I mean, if it’s a costume-themed convention, I suppose that can be fun, in some ways. But this isn’t a convention. They wear the costume and pose for a photo….. for what? I struggle to find a reason for doing this. I really do.
Then again, just because I don’t understand it doesn’t mean it’s not worthwhile. They must derive something from doing this – it’s not easy to craft the costumes and the props after all – it clearly takes a lot of effort, so they are doing it because they like doing it. Even if I don’t understand it, that doesn’t diminish the worth these people find in cosplaying. The world doesn’t revolve around what “I” can understand.
I still don’t get it though. And I wish someone would explain it to me.
It’s considered a hobby by some and just overall fun in group settings with other like-minded participants. I don’t think it needs much further thought than that. It’s not really any different from someone who collects stamps, goes birdwatching or constructs model airplanes.
It’s the same as any hobby, you do it because it’s something you enjoy and have an interest in.
A lot of people don’t get games and why you’d want to sit around for hours indulging in a fantasy when you could be out in the real world doing productive things. I certainly don’t understand why people willingly go onto a field and run around after balls until they’re sweaty and exhausted and covered in dirt and grass stains.
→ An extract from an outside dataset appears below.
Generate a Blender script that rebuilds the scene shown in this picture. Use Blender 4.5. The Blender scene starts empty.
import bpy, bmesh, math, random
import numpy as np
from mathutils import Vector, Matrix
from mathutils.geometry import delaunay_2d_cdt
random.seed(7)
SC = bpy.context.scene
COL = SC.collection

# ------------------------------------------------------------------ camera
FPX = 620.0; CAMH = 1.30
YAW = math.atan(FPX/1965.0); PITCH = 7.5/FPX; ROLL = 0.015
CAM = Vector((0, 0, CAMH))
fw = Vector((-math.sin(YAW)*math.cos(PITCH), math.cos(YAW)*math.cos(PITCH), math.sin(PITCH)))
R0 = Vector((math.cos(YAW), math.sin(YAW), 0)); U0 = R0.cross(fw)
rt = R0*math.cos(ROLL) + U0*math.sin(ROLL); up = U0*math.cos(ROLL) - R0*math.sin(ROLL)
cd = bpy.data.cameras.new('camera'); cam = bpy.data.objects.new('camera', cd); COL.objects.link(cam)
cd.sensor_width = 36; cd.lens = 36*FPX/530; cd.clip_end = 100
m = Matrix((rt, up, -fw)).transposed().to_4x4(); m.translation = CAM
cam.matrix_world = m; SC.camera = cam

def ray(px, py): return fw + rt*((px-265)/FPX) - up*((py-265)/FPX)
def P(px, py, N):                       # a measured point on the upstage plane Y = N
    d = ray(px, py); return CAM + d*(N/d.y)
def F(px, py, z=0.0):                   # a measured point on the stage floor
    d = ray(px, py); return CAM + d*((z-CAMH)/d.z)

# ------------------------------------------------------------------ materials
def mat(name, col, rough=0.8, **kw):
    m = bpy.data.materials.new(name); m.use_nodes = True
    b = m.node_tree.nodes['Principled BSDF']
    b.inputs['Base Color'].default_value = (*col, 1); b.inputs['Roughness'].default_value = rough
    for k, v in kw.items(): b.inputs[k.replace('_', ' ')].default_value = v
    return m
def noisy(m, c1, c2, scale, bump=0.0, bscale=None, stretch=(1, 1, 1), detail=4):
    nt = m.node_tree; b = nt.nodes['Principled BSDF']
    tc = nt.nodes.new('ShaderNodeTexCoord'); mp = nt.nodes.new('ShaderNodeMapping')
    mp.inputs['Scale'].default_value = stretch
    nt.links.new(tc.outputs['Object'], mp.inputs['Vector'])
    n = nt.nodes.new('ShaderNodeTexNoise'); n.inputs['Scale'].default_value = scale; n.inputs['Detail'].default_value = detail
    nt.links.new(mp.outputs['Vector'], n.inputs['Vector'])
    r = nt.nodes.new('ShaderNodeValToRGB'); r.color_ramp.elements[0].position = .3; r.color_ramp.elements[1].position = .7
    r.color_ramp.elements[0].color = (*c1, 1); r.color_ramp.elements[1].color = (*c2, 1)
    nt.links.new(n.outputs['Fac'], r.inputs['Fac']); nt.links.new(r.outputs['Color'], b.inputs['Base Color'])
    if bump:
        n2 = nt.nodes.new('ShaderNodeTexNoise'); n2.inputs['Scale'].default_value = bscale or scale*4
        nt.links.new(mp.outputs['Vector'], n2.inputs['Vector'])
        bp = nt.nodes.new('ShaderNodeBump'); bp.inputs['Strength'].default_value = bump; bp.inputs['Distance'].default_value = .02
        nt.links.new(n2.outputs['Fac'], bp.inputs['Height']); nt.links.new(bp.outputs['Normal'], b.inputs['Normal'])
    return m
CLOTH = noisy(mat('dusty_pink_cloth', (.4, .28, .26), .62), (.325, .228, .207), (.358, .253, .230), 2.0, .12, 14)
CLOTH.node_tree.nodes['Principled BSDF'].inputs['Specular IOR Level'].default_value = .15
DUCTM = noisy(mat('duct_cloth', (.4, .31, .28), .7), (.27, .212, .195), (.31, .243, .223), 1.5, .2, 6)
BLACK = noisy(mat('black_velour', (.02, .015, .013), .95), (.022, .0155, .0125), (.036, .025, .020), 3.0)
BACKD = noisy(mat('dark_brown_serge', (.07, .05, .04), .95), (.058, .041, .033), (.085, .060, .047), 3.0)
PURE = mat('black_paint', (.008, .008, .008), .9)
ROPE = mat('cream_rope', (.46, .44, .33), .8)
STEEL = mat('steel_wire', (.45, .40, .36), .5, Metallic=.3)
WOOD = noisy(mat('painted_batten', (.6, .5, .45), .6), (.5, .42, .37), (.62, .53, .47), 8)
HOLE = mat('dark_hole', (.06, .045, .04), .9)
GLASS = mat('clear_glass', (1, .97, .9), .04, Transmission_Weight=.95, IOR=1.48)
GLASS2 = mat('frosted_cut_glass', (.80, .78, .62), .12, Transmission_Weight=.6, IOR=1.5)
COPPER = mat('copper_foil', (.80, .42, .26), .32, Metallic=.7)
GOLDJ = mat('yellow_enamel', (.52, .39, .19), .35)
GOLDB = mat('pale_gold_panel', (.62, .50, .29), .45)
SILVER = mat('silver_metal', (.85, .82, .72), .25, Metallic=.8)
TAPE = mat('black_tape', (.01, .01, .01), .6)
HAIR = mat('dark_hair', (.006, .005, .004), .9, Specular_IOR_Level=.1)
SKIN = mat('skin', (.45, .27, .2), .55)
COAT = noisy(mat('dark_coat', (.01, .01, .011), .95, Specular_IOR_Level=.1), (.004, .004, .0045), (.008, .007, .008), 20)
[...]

Professional cosplay (or at least, the kind you see here) is actually a lot like LARPing. You’re not just dressing up and running around a convention centre, you’re jumping into the persona of a character and re-creating scenes that reflect the games, movies, cartoons or books they came from. It’s also a way for people of different professions to interact. You have photographers, make-up artists, craftspeople and tailors all coming together to produce one shot. Even then, it’s not just “dress-up and take a photo”, it’s “dress up, pose, take a few photos, adjust the lighting, costume, layout and then pose again and take a few more photos from different angles, then get some more people into the picture, hold a pose for ten minutes while a dozen more pictures are taken, etc.” After hours of this, you might actually end up with a few usable shots.
Of course, that’s just the extreme, but cosplaying is actually a lot more complex than people think and personally, I’d love to have even half the creativity and imagination to do the things they do.
I dunno either! But if I had to guess… part performance, much like any painting. I mean, a really, really well-done hyper-realistic painting of something is basically still an inferior photograph. And photographs themselves are just things… from maybe a different perspective than what people normally see. Which might be the point of cosplay. Sort of the inverse of painting. Painting can be taking something real and virtualizing it, cosplay is the act of taking something imaginary and making it ‘real’.
Well, I’m not a cosplayer, but here’s my guess …
Games can be very involving. The interaction means people can form a connection with the characters in the game. As a sort of homage to those characters, cosplayers try to bring them to life. It’s an expression of the emotional investment that they have with that character.
You don’t understand doing something because you find it fun?
So much photoshop
They’re real, and they’re spectacular!